What you have to do:
Restate the records in their entirety, word for word.

[BEGIN Input material]

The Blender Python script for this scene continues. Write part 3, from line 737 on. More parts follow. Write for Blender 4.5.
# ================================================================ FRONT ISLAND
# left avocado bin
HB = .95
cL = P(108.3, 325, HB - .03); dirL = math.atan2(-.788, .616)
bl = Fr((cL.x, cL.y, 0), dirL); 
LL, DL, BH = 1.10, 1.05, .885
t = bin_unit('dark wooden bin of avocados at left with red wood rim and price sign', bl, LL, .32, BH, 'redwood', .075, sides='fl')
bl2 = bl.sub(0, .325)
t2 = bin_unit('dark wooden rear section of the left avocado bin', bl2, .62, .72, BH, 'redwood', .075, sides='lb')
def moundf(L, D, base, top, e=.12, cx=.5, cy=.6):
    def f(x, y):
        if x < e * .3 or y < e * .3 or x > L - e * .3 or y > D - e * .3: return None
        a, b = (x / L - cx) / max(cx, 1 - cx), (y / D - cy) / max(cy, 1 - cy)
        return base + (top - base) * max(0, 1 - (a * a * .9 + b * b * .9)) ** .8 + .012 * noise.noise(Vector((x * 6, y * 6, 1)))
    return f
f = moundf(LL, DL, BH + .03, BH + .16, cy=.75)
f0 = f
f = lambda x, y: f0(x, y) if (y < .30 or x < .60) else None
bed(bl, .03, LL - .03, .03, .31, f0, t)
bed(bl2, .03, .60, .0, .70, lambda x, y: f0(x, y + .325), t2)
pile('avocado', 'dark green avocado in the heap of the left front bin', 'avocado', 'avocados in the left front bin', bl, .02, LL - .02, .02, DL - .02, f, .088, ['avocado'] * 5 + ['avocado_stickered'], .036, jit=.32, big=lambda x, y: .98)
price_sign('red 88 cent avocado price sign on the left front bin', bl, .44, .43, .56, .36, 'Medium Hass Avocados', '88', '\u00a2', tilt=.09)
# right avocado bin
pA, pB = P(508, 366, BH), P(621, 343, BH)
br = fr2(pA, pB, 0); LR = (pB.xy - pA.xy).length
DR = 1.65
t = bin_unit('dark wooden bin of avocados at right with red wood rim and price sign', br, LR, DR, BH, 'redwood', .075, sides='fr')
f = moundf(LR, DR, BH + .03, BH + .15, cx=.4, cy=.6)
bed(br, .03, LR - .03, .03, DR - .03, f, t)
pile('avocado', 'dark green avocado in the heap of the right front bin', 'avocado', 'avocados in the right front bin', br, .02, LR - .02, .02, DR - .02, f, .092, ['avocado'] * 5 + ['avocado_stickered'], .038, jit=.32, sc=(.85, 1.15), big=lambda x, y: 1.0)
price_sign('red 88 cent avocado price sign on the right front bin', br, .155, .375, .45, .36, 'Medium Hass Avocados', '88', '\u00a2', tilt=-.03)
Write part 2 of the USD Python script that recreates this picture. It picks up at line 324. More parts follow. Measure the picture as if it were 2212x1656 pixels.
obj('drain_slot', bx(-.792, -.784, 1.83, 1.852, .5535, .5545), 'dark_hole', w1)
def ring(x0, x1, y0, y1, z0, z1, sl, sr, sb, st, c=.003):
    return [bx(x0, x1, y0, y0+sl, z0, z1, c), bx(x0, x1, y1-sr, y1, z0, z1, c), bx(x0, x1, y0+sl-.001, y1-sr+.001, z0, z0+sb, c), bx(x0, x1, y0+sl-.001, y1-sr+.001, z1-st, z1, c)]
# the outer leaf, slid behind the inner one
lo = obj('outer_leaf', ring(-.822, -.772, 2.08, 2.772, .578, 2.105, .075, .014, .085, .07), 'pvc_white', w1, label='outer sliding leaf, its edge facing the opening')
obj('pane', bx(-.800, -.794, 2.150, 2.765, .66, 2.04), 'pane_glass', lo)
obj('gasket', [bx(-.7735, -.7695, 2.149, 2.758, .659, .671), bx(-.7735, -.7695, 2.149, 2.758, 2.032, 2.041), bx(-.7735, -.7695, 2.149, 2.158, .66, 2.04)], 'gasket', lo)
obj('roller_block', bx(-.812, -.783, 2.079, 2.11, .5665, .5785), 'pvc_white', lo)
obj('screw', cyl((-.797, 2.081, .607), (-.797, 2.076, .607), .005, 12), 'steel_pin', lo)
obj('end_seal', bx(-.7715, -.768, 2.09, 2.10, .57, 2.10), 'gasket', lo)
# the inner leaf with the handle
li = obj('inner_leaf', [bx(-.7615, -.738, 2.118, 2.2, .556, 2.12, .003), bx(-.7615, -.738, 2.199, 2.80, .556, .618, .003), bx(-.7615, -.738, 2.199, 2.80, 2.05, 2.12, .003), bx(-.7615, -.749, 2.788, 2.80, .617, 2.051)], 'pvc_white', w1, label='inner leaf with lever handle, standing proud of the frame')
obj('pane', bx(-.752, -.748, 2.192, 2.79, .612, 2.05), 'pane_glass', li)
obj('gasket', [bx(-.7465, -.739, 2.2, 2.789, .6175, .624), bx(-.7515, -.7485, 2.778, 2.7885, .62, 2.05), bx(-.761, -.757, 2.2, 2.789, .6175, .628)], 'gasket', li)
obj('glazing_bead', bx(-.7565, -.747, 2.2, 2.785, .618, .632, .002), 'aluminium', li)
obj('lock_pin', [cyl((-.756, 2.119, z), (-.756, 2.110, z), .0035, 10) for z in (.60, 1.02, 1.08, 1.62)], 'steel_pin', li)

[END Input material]

Completed task:
The Blender Python script for this scene continues. Write part 3, from line 737 on. More parts follow. Write for Blender 4.5.
# ================================================================ FRONT ISLAND
# left avocado bin
HB = .95
cL = P(108.3, 325, HB - .03); dirL = math.atan2(-.788, .616)
bl = Fr((cL.x, cL.y, 0), dirL); 
LL, DL, BH = 1.10, 1.05, .885
t = bin_unit('dark wooden bin of avocados at left with red wood rim and price sign', bl, LL, .32, BH, 'redwood', .075, sides='fl')
bl2 = bl.sub(0, .325)
t2 = bin_unit('dark wooden rear section of the left avocado bin', bl2, .62, .72, BH, 'redwood', .075, sides='lb')
def moundf(L, D, base, top, e=.12, cx=.5, cy=.6):
    def f(x, y):
        if x < e * .3 or y < e * .3 or x > L - e * .3 or y > D - e * .3: return None
        a, b = (x / L - cx) / max(cx, 1 - cx), (y / D - cy) / max(cy, 1 - cy)
        return base + (top - base) * max(0, 1 - (a * a * .9 + b * b * .9)) ** .8 + .012 * noise.noise(Vector((x * 6, y * 6, 1)))
    return f
f = moundf(LL, DL, BH + .03, BH + .16, cy=.75)
f0 = f
f = lambda x, y: f0(x, y) if (y < .30 or x < .60) else None
bed(bl, .03, LL - .03, .03, .31, f0, t)
bed(bl2, .03, .60, .0, .70, lambda x, y: f0(x, y + .325), t2)
pile('avocado', 'dark green avocado in the heap of the left front bin', 'avocado', 'avocados in the left front bin', bl, .02, LL - .02, .02, DL - .02, f, .088, ['avocado'] * 5 + ['avocado_stickered'], .036, jit=.32, big=lambda x, y: .98)
price_sign('red 88 cent avocado price sign on the left front bin', bl, .44, .43, .56, .36, 'Medium Hass Avocados', '88', '\u00a2', tilt=.09)
# right avocado bin
pA, pB = P(508, 366, BH), P(621, 343, BH)
br = fr2(pA, pB, 0); LR = (pB.xy - pA.xy).length
DR = 1.65
t = bin_unit('dark wooden bin of avocados at right with red wood rim and price sign', br, LR, DR, BH, 'redwood', .075, sides='fr')
f = moundf(LR, DR, BH + .03, BH + .15, cx=.4, cy=.6)
bed(br, .03, LR - .03, .03, DR - .03, f, t)
pile('avocado', 'dark green avocado in the heap of the right front bin', 'avocado', 'avocados in the right front bin', br, .02, LR - .02, .02, DR - .02, f, .092, ['avocado'] * 5 + ['avocado_stickered'], .038, jit=.32, sc=(.85, 1.15), big=lambda x, y: 1.0)
price_sign('red 88 cent avocado price sign on the right front bin', br, .155, .375, .45, .36, 'Medium Hass Avocados', '88', '\u00a2', tilt=-.03)
Write part 2 of the USD Python script that recreates this picture. It picks up at line 324. More parts follow. Measure the picture as if it were 2212x1656 pixels.
obj('drain_slot', bx(-.792, -.784, 1.83, 1.852, .5535, .5545), 'dark_hole', w1)
def ring(x0, x1, y0, y1, z0, z1, sl, sr, sb, st, c=.003):
    return [bx(x0, x1, y0, y0+sl, z0, z1, c), bx(x0, x1, y1-sr, y1, z0, z1, c), bx(x0, x1, y0+sl-.001, y1-sr+.001, z0, z0+sb, c), bx(x0, x1, y0+sl-.001, y1-sr+.001, z1-st, z1, c)]
# the outer leaf, slid behind the inner one
lo = obj('outer_leaf', ring(-.822, -.772, 2.08, 2.772, .578, 2.105, .075, .014, .085, .07), 'pvc_white', w1, label='outer sliding leaf, its edge facing the opening')
obj('pane', bx(-.800, -.794, 2.150, 2.765, .66, 2.04), 'pane_glass', lo)
obj('gasket', [bx(-.7735, -.7695, 2.149, 2.758, .659, .671), bx(-.7735, -.7695, 2.149, 2.758, 2.032, 2.041), bx(-.7735, -.7695, 2.149, 2.158, .66, 2.04)], 'gasket', lo)
obj('roller_block', bx(-.812, -.783, 2.079, 2.11, .5665, .5785), 'pvc_white', lo)
obj('screw', cyl((-.797, 2.081, .607), (-.797, 2.076, .607), .005, 12), 'steel_pin', lo)
obj('end_seal', bx(-.7715, -.768, 2.09, 2.10, .57, 2.10), 'gasket', lo)
# the inner leaf with the handle
li = obj('inner_leaf', [bx(-.7615, -.738, 2.118, 2.2, .556, 2.12, .003), bx(-.7615, -.738, 2.199, 2.80, .556, .618, .003), bx(-.7615, -.738, 2.199, 2.80, 2.05, 2.12, .003), bx(-.7615, -.749, 2.788, 2.80, .617, 2.051)], 'pvc_white', w1, label='inner leaf with lever handle, standing proud of the frame')
obj('pane', bx(-.752, -.748, 2.192, 2.79, .612, 2.05), 'pane_glass', li)
obj('gasket', [bx(-.7465, -.739, 2.2, 2.789, .6175, .624), bx(-.7515, -.7485, 2.778, 2.7885, .62, 2.05), bx(-.761, -.757, 2.2, 2.789, .6175, .628)], 'gasket', li)
obj('glazing_bead', bx(-.7565, -.747, 2.2, 2.785, .618, .632, .002), 'aluminium', li)
obj('lock_pin', [cyl((-.756, 2.119, z), (-.756, 2.110, z), .0035, 10) for z in (.60, 1.02, 1.08, 1.62)], 'steel_pin', li)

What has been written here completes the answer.